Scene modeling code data
[start]

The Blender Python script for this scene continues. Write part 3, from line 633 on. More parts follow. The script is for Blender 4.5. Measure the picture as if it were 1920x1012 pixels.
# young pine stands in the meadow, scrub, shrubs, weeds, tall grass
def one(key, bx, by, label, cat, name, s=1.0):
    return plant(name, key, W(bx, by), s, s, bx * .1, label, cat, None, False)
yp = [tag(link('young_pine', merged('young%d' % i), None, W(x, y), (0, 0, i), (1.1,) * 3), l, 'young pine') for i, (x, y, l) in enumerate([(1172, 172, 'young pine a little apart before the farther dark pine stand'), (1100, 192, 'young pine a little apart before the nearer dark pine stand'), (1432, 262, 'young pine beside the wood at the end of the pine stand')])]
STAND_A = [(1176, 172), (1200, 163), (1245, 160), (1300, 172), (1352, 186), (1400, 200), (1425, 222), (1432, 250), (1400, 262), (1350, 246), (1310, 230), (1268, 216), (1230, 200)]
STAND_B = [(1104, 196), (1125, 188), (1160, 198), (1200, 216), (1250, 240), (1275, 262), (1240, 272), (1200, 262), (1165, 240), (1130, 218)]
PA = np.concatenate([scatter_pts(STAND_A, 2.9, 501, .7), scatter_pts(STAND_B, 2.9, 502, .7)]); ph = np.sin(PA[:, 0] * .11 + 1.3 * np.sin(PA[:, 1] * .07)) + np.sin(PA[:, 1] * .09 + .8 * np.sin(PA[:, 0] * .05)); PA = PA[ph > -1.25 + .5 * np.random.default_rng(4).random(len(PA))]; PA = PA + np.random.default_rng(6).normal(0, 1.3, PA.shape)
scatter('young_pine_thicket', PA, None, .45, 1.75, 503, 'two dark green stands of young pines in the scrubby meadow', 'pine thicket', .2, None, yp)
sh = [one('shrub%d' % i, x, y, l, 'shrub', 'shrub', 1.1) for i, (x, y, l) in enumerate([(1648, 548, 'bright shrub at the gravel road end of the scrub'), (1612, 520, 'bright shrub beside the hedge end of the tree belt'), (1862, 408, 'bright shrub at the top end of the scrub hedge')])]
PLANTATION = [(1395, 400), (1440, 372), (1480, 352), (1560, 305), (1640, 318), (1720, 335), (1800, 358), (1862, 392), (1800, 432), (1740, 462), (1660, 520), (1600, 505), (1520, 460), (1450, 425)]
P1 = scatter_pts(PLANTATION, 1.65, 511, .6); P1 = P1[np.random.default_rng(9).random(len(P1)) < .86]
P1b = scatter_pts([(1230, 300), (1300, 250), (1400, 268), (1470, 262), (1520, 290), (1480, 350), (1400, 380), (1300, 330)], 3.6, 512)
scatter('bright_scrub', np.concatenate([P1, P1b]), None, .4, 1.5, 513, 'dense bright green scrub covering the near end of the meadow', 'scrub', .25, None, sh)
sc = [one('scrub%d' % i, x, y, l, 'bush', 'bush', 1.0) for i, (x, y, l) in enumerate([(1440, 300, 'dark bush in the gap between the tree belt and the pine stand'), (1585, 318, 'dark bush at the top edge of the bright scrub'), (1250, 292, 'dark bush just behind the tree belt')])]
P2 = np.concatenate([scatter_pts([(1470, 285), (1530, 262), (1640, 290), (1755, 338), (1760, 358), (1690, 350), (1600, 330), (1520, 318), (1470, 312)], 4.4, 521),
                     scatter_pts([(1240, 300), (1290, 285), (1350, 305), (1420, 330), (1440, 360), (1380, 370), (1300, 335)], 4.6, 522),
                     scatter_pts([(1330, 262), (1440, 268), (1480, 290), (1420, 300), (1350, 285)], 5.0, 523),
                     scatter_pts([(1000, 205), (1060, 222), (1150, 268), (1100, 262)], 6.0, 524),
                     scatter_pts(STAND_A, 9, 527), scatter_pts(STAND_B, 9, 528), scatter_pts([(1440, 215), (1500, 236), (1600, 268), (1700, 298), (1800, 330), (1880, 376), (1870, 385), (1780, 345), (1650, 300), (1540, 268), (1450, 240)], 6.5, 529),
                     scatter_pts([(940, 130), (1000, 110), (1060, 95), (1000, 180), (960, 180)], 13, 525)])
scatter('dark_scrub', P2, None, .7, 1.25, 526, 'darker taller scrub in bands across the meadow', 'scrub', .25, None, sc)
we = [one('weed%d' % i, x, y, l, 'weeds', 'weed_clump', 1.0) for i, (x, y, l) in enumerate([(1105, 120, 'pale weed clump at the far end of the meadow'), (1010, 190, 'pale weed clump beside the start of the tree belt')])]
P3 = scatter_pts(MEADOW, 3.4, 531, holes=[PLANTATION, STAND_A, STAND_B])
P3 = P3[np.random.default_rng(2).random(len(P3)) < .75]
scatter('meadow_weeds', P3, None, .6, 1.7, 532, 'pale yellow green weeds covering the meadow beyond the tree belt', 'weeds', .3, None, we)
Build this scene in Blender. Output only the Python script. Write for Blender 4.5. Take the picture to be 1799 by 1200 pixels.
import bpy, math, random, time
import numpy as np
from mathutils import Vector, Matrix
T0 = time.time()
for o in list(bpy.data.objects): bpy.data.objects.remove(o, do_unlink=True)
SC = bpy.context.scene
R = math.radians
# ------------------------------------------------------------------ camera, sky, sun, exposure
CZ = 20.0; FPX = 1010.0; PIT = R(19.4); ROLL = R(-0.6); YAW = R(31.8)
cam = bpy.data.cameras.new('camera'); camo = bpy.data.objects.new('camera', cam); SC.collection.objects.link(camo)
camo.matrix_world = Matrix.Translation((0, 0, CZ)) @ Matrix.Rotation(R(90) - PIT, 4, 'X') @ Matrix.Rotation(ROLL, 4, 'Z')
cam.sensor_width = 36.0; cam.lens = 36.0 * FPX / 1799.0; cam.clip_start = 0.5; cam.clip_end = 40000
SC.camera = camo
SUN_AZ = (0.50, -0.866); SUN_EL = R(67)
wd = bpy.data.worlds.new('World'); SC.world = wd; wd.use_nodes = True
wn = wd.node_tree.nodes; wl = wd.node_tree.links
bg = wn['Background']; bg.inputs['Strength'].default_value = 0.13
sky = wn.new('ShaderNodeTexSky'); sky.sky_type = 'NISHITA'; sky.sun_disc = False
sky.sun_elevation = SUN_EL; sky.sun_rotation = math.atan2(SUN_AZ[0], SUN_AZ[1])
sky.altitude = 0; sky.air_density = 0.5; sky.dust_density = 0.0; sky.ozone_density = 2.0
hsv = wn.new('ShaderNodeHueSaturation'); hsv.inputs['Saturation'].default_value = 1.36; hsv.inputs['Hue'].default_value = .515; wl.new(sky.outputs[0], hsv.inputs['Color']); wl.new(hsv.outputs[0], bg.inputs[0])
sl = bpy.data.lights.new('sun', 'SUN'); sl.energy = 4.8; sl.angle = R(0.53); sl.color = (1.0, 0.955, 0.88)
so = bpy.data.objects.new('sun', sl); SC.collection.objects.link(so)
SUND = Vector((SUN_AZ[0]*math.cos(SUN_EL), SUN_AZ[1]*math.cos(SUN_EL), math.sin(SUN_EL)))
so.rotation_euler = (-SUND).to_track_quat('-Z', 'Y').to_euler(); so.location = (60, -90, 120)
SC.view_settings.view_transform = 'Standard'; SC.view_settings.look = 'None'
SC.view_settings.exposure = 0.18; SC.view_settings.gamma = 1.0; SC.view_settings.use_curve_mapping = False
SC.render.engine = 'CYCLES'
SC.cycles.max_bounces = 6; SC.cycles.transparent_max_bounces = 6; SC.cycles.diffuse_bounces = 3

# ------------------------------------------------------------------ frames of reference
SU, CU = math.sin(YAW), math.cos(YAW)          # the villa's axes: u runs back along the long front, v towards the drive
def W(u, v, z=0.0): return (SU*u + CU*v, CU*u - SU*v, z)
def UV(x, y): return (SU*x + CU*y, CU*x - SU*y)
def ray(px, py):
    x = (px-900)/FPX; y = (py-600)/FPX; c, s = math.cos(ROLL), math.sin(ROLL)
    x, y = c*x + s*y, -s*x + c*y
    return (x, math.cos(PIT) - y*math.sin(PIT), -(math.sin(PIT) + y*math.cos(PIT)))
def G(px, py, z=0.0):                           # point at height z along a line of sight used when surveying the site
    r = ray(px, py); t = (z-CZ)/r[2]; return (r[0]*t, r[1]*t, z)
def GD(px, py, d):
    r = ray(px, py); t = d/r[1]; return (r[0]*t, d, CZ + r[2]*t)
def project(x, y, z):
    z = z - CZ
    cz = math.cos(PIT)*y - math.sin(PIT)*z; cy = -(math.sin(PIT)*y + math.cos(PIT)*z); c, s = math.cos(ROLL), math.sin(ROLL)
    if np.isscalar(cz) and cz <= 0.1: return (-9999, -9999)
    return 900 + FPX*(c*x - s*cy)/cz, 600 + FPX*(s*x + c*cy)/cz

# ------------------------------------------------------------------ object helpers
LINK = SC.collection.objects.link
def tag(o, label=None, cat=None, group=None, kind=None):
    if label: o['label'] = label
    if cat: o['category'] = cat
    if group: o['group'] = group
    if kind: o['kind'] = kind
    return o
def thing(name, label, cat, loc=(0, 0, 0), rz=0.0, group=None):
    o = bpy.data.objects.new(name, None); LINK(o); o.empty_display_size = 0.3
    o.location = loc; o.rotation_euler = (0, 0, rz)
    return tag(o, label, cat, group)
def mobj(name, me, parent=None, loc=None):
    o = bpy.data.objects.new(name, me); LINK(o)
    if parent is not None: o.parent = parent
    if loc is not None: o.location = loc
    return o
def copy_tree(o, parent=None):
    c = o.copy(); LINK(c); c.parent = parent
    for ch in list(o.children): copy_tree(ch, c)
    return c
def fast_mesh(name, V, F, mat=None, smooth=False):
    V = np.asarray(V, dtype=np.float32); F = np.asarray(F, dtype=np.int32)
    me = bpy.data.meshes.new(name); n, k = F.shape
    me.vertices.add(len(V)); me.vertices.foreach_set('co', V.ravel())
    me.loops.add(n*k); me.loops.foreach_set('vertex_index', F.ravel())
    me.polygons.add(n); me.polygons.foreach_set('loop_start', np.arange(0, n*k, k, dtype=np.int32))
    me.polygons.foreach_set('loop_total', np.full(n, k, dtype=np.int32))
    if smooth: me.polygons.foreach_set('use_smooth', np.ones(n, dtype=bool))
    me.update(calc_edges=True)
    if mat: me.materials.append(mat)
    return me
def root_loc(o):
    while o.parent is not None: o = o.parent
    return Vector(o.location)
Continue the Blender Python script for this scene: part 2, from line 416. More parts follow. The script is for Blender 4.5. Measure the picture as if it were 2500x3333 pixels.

[end]

=== Request ===
Each line from the line with "Build this scene" to the line with "SC.cycles.max_bounces = 6;" is to be echoed exactly; both boundary lines are included, and nothing else is to be output.

=== Response to this task ===
Build this scene in Blender. Output only the Python script. Write for Blender 4.5. Take the picture to be 1799 by 1200 pixels.
import bpy, math, random, time
import numpy as np
from mathutils import Vector, Matrix
T0 = time.time()
for o in list(bpy.data.objects): bpy.data.objects.remove(o, do_unlink=True)
SC = bpy.context.scene
R = math.radians
# ------------------------------------------------------------------ camera, sky, sun, exposure
CZ = 20.0; FPX = 1010.0; PIT = R(19.4); ROLL = R(-0.6); YAW = R(31.8)
cam = bpy.data.cameras.new('camera'); camo = bpy.data.objects.new('camera', cam); SC.collection.objects.link(camo)
camo.matrix_world = Matrix.Translation((0, 0, CZ)) @ Matrix.Rotation(R(90) - PIT, 4, 'X') @ Matrix.Rotation(ROLL, 4, 'Z')
cam.sensor_width = 36.0; cam.lens = 36.0 * FPX / 1799.0; cam.clip_start = 0.5; cam.clip_end = 40000
SC.camera = camo
SUN_AZ = (0.50, -0.866); SUN_EL = R(67)
wd = bpy.data.worlds.new('World'); SC.world = wd; wd.use_nodes = True
wn = wd.node_tree.nodes; wl = wd.node_tree.links
bg = wn['Background']; bg.inputs['Strength'].default_value = 0.13
sky = wn.new('ShaderNodeTexSky'); sky.sky_type = 'NISHITA'; sky.sun_disc = False
sky.sun_elevation = SUN_EL; sky.sun_rotation = math.atan2(SUN_AZ[0], SUN_AZ[1])
sky.altitude = 0; sky.air_density = 0.5; sky.dust_density = 0.0; sky.ozone_density = 2.0
hsv = wn.new('ShaderNodeHueSaturation'); hsv.inputs['Saturation'].default_value = 1.36; hsv.inputs['Hue'].default_value = .515; wl.new(sky.outputs[0], hsv.inputs['Color']); wl.new(hsv.outputs[0], bg.inputs[0])
sl = bpy.data.lights.new('sun', 'SUN'); sl.energy = 4.8; sl.angle = R(0.53); sl.color = (1.0, 0.955, 0.88)
so = bpy.data.objects.new('sun', sl); SC.collection.objects.link(so)
SUND = Vector((SUN_AZ[0]*math.cos(SUN_EL), SUN_AZ[1]*math.cos(SUN_EL), math.sin(SUN_EL)))
so.rotation_euler = (-SUND).to_track_quat('-Z', 'Y').to_euler(); so.location = (60, -90, 120)
SC.view_settings.view_transform = 'Standard'; SC.view_settings.look = 'None'
SC.view_settings.exposure = 0.18; SC.view_settings.gamma = 1.0; SC.view_settings.use_curve_mapping = False
SC.render.engine = 'CYCLES'
SC.cycles.max_bounces = 6; SC.cycles.transparent_max_bounces = 6; SC.cycles.diffuse_bounces = 3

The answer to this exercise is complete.